• _Your objective_: Extract every record, keeping each one exactly as it is.

Records from a data source
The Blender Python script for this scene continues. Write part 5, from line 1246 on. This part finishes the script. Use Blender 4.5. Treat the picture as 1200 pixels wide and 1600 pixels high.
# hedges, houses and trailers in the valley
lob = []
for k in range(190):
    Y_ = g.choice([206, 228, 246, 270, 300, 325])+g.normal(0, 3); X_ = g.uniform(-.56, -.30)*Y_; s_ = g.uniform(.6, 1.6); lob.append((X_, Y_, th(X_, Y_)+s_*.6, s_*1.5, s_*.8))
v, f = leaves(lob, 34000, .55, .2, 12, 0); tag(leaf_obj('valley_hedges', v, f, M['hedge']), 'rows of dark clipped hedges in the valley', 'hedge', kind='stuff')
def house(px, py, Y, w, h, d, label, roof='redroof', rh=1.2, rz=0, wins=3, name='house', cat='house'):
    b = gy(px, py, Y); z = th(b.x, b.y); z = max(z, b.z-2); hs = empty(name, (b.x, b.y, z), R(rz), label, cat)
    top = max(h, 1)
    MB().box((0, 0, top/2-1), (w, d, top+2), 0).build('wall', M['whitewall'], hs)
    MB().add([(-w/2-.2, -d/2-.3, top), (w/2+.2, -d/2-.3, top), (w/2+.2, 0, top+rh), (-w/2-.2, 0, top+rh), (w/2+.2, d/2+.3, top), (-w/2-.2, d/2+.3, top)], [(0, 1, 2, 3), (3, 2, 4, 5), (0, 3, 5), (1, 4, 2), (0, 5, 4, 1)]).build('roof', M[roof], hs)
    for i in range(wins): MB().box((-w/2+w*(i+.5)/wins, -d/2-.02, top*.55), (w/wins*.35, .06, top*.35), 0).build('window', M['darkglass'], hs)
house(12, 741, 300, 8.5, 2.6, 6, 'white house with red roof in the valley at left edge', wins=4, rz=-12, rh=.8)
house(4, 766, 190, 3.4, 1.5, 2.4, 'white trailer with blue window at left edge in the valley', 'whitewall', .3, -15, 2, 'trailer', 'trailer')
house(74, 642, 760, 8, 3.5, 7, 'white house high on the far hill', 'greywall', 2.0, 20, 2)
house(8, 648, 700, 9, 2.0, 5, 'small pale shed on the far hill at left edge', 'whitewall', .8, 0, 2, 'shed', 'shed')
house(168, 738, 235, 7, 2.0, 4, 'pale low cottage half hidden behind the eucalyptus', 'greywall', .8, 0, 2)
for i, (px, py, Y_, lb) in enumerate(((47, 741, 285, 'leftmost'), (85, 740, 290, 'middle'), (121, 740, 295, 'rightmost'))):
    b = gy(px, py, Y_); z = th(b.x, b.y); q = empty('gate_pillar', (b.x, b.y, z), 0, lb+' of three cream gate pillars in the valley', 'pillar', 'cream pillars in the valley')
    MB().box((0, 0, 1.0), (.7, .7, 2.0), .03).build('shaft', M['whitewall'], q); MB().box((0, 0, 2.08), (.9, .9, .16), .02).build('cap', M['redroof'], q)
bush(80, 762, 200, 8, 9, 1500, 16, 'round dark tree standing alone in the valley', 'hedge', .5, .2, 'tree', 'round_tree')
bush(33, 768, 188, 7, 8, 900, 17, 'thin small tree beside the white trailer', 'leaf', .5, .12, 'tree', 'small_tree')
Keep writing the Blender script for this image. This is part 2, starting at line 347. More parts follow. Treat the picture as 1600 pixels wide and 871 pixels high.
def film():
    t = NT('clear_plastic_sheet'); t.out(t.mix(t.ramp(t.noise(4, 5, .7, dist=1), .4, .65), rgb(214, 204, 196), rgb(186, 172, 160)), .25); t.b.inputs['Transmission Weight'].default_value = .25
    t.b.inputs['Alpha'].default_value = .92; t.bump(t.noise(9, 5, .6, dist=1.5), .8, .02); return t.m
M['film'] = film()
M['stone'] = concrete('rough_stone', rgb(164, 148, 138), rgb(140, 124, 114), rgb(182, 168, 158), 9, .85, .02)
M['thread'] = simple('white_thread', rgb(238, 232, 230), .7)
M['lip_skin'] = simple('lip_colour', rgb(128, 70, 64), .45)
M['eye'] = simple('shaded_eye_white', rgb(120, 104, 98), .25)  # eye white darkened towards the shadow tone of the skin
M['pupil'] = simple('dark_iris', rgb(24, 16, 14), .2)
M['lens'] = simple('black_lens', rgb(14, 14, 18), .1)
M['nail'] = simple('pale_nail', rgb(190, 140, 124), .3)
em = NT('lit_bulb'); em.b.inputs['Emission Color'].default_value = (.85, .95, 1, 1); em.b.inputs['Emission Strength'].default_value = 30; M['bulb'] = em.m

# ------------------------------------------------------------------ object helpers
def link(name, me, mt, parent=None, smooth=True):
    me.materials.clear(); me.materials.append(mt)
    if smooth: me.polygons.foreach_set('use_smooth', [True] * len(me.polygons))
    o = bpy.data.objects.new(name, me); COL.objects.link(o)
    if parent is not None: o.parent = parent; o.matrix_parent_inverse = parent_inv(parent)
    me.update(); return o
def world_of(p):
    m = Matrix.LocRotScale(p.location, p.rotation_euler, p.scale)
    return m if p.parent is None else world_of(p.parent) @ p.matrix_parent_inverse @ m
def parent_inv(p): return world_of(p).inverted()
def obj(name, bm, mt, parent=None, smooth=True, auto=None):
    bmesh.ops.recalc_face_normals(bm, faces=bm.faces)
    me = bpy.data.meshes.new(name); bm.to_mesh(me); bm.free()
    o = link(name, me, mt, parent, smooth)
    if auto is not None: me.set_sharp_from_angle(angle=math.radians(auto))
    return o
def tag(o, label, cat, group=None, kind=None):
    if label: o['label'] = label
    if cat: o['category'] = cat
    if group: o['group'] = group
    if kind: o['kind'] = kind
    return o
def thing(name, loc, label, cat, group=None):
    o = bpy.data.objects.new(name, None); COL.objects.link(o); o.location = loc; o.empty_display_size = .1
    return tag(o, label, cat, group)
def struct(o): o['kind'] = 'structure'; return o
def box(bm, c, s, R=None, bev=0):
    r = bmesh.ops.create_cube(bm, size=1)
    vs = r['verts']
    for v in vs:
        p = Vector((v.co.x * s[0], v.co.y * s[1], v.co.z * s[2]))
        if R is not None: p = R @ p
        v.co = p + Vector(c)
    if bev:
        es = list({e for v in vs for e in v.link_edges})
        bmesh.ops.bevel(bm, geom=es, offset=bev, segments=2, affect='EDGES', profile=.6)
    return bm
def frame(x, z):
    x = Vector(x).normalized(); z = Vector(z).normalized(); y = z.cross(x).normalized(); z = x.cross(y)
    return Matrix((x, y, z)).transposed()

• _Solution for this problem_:
The Blender Python script for this scene continues. Write part 5, from line 1246 on. This part finishes the script. Use Blender 4.5. Treat the picture as 1200 pixels wide and 1600 pixels high.
# hedges, houses and trailers in the valley
lob = []
for k in range(190):
    Y_ = g.choice([206, 228, 246, 270, 300, 325])+g.normal(0, 3); X_ = g.uniform(-.56, -.30)*Y_; s_ = g.uniform(.6, 1.6); lob.append((X_, Y_, th(X_, Y_)+s_*.6, s_*1.5, s_*.8))
v, f = leaves(lob, 34000, .55, .2, 12, 0); tag(leaf_obj('valley_hedges', v, f, M['hedge']), 'rows of dark clipped hedges in the valley', 'hedge', kind='stuff')
def house(px, py, Y, w, h, d, label, roof='redroof', rh=1.2, rz=0, wins=3, name='house', cat='house'):
    b = gy(px, py, Y); z = th(b.x, b.y); z = max(z, b.z-2); hs = empty(name, (b.x, b.y, z), R(rz), label, cat)
    top = max(h, 1)
    MB().box((0, 0, top/2-1), (w, d, top+2), 0).build('wall', M['whitewall'], hs)
    MB().add([(-w/2-.2, -d/2-.3, top), (w/2+.2, -d/2-.3, top), (w/2+.2, 0, top+rh), (-w/2-.2, 0, top+rh), (w/2+.2, d/2+.3, top), (-w/2-.2, d/2+.3, top)], [(0, 1, 2, 3), (3, 2, 4, 5), (0, 3, 5), (1, 4, 2), (0, 5, 4, 1)]).build('roof', M[roof], hs)
    for i in range(wins): MB().box((-w/2+w*(i+.5)/wins, -d/2-.02, top*.55), (w/wins*.35, .06, top*.35), 0).build('window', M['darkglass'], hs)
house(12, 741, 300, 8.5, 2.6, 6, 'white house with red roof in the valley at left edge', wins=4, rz=-12, rh=.8)
house(4, 766, 190, 3.4, 1.5, 2.4, 'white trailer with blue window at left edge in the valley', 'whitewall', .3, -15, 2, 'trailer', 'trailer')
house(74, 642, 760, 8, 3.5, 7, 'white house high on the far hill', 'greywall', 2.0, 20, 2)
house(8, 648, 700, 9, 2.0, 5, 'small pale shed on the far hill at left edge', 'whitewall', .8, 0, 2, 'shed', 'shed')
house(168, 738, 235, 7, 2.0, 4, 'pale low cottage half hidden behind the eucalyptus', 'greywall', .8, 0, 2)
for i, (px, py, Y_, lb) in enumerate(((47, 741, 285, 'leftmost'), (85, 740, 290, 'middle'), (121, 740, 295, 'rightmost'))):
    b = gy(px, py, Y_); z = th(b.x, b.y); q = empty('gate_pillar', (b.x, b.y, z), 0, lb+' of three cream gate pillars in the valley', 'pillar', 'cream pillars in the valley')
    MB().box((0, 0, 1.0), (.7, .7, 2.0), .03).build('shaft', M['whitewall'], q); MB().box((0, 0, 2.08), (.9, .9, .16), .02).build('cap', M['redroof'], q)
bush(80, 762, 200, 8, 9, 1500, 16, 'round dark tree standing alone in the valley', 'hedge', .5, .2, 'tree', 'round_tree')
bush(33, 768, 188, 7, 8, 900, 17, 'thin small tree beside the white trailer', 'leaf', .5, .12, 'tree', 'small_tree')
Keep writing the Blender script for this image. This is part 2, starting at line 347. More parts follow. Treat the picture as 1600 pixels wide and 871 pixels high.
def film():
    t = NT('clear_plastic_sheet'); t.out(t.mix(t.ramp(t.noise(4, 5, .7, dist=1), .4, .65), rgb(214, 204, 196), rgb(186, 172, 160)), .25); t.b.inputs['Transmission Weight'].default_value = .25
    t.b.inputs['Alpha'].default_value = .92; t.bump(t.noise(9, 5, .6, dist=1.5), .8, .02); return t.m
M['film'] = film()
M['stone'] = concrete('rough_stone', rgb(164, 148, 138), rgb(140, 124, 114), rgb(182, 168, 158), 9, .85, .02)
M['thread'] = simple('white_thread', rgb(238, 232, 230), .7)
M['lip_skin'] = simple('lip_colour', rgb(128, 70, 64), .45)
M['eye'] = simple('shaded_eye_white', rgb(120, 104, 98), .25)  # eye white darkened towards the shadow tone of the skin
M['pupil'] = simple('dark_iris', rgb(24, 16, 14), .2)
M['lens'] = simple('black_lens', rgb(14, 14, 18), .1)
M['nail'] = simple('pale_nail', rgb(190, 140, 124), .3)
em = NT('lit_bulb'); em.b.inputs['Emission Color'].default_value = (.85, .95, 1, 1); em.b.inputs['Emission Strength'].default_value = 30; M['bulb'] = em.m

# ------------------------------------------------------------------ object helpers
def link(name, me, mt, parent=None, smooth=True):
    me.materials.clear(); me.materials.append(mt)
    if smooth: me.polygons.foreach_set('use_smooth', [True] * len(me.polygons))
    o = bpy.data.objects.new(name, me); COL.objects.link(o)
    if parent is not None: o.parent = parent; o.matrix_parent_inverse = parent_inv(parent)
    me.update(); return o
def world_of(p):
    m = Matrix.LocRotScale(p.location, p.rotation_euler, p.scale)
    return m if p.parent is None else world_of(p.parent) @ p.matrix_parent_inverse @ m
def parent_inv(p): return world_of(p).inverted()
def obj(name, bm, mt, parent=None, smooth=True, auto=None):
    bmesh.ops.recalc_face_normals(bm, faces=bm.faces)
    me = bpy.data.meshes.new(name); bm.to_mesh(me); bm.free()
    o = link(name, me, mt, parent, smooth)
    if auto is not None: me.set_sharp_from_angle(angle=math.radians(auto))
    return o
def tag(o, label, cat, group=None, kind=None):
    if label: o['label'] = label
    if cat: o['category'] = cat
    if group: o['group'] = group
    if kind: o['kind'] = kind
    return o
def thing(name, loc, label, cat, group=None):
    o = bpy.data.objects.new(name, None); COL.objects.link(o); o.location = loc; o.empty_display_size = .1
    return tag(o, label, cat, group)
def struct(o): o['kind'] = 'structure'; return o
def box(bm, c, s, R=None, bev=0):
    r = bmesh.ops.create_cube(bm, size=1)
    vs = r['verts']
    for v in vs:
        p = Vector((v.co.x * s[0], v.co.y * s[1], v.co.z * s[2]))
        if R is not None: p = R @ p
        v.co = p + Vector(c)
    if bev:
        es = list({e for v in vs for e in v.link_edges})
        bmesh.ops.bevel(bm, geom=es, offset=bev, segments=2, affect='EDGES', profile=.6)
    return bm
def frame(x, z):
    x = Vector(x).normalized(); z = Vector(z).normalized(); y = z.cross(x).normalized(); z = x.cross(y)
    return Matrix((x, y, z)).transposed()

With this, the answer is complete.